8. The learned counsel submitted that in view of this, the question of
limitation would have to be decided only after taking evidence which
would indicate whether the credit of Rs.86,547/ or date of permanent
disconnection could bring the case within limitation. In Mayar (H.K.) Ltd.
Vs. Owners & Parties, Vessel M.V. Fortune Express, reported at AIR 2006 SC
1828 the Court held in paragraph 11 as under :
“11. From the aforesaid, it is apparent that the plaint cannot be
rejected on the basis of the allegations made by the defendant in
his written statement or in an application for rejection of the
plaint. The Court has to read the entire plaint as a whole to find
out whether it discloses a cause of action and if it does, then the
plaint cannot be rejected by the Court exercising the powers under
Order VII, Rule 11 of the Code. Essentially, whether the plaint
discloses a cause of action, is a question of fact which has to be
gathered on the basis of the averments made in the plaint in its
entirety taking those averments to be correct. A cause of action is
a bundle of facts which are required to be proved for obtaining
relief and for the said purpose, the material facts are required to be
stated but not the evidence except in certain cases where the
pleadings relied on are in regard to misrepresentation, fraud,
willful default, undue influence or of the same nature. So long as
the plaint discloses some cause of action which requires
determination by the Court, mere fact that in the opinion of the
Judge the plaintiff may not succeed cannot be a ground for
rejection of the plaint. In the present case, the averments made in
the plaint, as has been noticed by us, do disclose the cause of action
and, therefore, the High Court has rightly said that the powers
under Order VII, Rule 11 of the Code cannot be exercised for
rejection of the suit filed by the plaintiffappellants.”

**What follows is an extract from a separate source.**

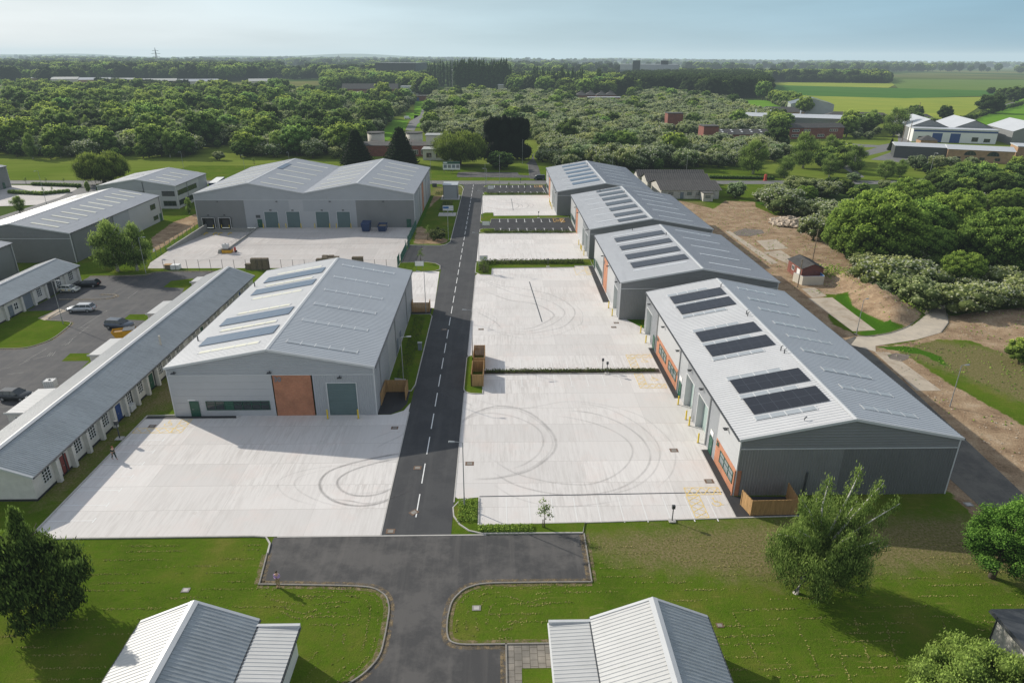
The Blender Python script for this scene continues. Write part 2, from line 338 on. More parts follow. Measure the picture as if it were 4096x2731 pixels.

9. The learned counsel, therefore, submitted that whether the plaintiff was
justified in giving credit of Rs.86,547/ for taking the date for accrual of
cause of action as 31st December, 2003, would have to be gone into at the
trial. He submitted that the defence raised or objection raised by the
defendant cannot be a valid consideration for deciding whether the plaint
ought to be rejected or not since at that stage the defence or the written
statement cannot be looked into.
10.I have carefully considered the rival contentions. There can be no doubt
that if a suit is on the face of it barred by limitation it can be rejected
under Order VII Rule 11(d) of the Code. In such a case it is not necessary
to push the parties to trial merely because limitation is mixed question of
fact and law. But it does not follow that the objections of the defendant to
the date shown in the plaint as the date of accrual of cause of action can
be looked into at that stage. The question whether the suit is within
limitation or not would have to be considered by the Court for the purpose
of application for rejection of plaint only on the basis of averments in the
plaint. Therefore, it cannot be said that the learned trial Judge erred in
refusing to reject the plaint at the threshold. The impugned order,
therefore, does not call for any interference.
11.The revision application is, therefore, rejected.
12.In the circumstances of the case, there shall be no order as to costs.